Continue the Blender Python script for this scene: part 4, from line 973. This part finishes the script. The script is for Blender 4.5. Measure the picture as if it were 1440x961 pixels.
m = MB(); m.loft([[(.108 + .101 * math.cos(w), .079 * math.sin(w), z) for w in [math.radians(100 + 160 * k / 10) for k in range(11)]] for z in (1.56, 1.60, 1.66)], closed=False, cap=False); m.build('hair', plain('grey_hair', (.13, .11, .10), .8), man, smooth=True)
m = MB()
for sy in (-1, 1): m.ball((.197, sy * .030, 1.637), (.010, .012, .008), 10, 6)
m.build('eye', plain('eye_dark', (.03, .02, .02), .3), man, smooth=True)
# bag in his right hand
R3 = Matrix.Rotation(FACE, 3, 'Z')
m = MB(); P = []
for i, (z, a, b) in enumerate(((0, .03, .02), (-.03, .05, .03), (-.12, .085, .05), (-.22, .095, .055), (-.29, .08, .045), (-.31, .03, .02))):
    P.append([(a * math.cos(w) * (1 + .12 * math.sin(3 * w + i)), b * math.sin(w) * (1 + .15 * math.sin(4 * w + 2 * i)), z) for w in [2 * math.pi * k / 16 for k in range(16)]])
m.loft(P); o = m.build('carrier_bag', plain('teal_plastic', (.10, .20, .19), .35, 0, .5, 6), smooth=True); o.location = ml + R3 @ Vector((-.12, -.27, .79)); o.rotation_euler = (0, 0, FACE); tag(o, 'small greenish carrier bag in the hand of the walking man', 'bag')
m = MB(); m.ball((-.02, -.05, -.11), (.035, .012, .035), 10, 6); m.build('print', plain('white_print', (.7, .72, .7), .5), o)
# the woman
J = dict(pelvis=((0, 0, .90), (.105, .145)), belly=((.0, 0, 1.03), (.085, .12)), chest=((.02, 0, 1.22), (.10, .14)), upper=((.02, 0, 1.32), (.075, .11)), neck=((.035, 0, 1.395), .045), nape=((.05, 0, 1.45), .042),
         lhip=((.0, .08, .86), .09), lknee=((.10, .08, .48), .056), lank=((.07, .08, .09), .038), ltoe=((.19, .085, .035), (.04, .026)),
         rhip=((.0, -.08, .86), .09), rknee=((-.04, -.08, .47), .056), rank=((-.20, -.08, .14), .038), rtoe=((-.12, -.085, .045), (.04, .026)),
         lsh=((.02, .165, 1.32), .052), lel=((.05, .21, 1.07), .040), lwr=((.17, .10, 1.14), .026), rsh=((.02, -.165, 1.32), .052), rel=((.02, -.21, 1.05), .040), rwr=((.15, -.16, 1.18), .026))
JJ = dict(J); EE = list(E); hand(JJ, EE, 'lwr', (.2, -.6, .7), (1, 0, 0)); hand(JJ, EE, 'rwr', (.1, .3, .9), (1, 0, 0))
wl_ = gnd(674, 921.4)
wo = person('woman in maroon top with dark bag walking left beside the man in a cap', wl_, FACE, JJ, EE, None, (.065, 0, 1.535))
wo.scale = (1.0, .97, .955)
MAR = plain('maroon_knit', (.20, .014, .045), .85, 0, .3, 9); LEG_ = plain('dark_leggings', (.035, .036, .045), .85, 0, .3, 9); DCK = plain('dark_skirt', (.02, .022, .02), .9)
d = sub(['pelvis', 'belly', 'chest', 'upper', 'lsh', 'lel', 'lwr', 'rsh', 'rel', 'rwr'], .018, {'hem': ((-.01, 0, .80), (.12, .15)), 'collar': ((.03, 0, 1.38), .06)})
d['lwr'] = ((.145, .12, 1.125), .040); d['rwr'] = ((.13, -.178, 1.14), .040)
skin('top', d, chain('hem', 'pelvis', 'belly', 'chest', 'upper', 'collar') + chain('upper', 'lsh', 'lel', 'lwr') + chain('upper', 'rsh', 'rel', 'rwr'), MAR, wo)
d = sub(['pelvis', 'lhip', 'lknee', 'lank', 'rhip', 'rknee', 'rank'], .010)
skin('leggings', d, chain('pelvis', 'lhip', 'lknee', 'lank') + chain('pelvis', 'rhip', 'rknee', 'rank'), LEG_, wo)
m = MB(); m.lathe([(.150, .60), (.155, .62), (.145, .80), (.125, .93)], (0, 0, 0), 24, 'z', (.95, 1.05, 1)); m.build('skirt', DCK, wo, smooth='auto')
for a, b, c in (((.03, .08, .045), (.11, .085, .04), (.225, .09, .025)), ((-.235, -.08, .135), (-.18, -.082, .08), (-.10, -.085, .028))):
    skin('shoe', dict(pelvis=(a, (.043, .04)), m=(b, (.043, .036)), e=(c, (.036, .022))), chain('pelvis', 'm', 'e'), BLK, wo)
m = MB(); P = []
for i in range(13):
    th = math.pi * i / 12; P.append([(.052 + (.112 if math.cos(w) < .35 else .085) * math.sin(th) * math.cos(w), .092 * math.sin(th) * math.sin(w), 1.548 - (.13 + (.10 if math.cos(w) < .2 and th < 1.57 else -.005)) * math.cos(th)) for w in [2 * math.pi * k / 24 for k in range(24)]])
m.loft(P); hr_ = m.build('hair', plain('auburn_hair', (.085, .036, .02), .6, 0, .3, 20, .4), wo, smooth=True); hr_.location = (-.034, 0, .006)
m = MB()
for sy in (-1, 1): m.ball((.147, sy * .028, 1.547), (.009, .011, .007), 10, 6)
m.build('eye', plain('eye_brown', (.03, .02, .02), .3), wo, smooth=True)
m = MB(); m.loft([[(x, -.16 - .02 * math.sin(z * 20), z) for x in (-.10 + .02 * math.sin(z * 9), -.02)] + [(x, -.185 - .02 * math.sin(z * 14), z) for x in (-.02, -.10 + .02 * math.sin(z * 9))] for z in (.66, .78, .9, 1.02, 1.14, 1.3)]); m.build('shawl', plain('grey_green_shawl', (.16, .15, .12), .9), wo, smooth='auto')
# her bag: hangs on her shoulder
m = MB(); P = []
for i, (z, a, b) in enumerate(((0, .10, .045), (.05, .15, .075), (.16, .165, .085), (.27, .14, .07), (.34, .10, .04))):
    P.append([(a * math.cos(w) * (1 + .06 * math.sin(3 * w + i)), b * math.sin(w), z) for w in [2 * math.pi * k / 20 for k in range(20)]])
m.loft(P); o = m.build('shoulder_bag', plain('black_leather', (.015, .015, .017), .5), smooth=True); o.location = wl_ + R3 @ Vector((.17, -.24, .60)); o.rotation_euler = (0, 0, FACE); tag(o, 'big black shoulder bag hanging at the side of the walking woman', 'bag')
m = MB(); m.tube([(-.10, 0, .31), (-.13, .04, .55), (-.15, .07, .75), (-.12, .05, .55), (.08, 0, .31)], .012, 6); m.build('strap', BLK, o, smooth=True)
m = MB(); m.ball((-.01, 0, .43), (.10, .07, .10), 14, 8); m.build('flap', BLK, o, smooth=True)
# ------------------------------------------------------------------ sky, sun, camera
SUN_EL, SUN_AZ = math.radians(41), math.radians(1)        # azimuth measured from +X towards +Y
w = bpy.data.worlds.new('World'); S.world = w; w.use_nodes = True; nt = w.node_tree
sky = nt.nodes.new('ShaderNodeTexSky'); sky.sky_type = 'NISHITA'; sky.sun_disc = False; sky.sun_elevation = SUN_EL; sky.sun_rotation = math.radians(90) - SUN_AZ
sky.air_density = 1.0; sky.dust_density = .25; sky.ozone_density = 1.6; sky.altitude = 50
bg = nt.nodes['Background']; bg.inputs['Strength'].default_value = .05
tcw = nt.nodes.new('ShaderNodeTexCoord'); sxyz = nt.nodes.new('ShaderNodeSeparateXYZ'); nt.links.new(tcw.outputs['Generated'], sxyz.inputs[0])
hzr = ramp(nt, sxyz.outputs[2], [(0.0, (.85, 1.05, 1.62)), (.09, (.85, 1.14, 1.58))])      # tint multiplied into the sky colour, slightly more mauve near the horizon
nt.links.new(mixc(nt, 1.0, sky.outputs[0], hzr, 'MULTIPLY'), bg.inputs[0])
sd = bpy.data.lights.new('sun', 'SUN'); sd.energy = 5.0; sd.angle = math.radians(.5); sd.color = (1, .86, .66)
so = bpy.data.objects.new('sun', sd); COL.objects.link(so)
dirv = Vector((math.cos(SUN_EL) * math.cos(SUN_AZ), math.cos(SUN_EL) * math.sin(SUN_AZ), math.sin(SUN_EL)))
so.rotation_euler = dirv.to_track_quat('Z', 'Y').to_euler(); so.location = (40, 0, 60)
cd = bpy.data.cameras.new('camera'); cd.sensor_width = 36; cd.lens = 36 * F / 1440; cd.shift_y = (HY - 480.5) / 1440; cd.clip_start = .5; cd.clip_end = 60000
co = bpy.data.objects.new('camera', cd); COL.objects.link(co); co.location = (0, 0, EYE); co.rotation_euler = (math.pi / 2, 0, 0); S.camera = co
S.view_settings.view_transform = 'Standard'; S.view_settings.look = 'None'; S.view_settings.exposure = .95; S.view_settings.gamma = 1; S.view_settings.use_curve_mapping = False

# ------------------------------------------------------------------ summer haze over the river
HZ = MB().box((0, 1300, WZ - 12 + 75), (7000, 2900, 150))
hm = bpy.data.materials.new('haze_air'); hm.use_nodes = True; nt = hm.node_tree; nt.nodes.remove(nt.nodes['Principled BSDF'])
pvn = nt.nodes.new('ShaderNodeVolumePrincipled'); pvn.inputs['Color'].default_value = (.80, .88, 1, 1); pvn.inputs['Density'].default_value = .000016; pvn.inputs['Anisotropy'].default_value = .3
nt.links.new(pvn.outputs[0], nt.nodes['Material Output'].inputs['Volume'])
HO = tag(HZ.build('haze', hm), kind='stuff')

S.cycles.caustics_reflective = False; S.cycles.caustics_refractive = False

* GIVEN TASK *
Pick out every line above that holds the word "from" and copy it.

* RESULT FOR THIS EXERCISE *
Continue the Blender Python script for this scene: part 4, from line 973. This part finishes the script. The script is for Blender 4.5. Measure the picture as if it were 1440x961 pixels.
SUN_EL, SUN_AZ = math.radians(41), math.radians(1)        # azimuth measured from +X towards +Y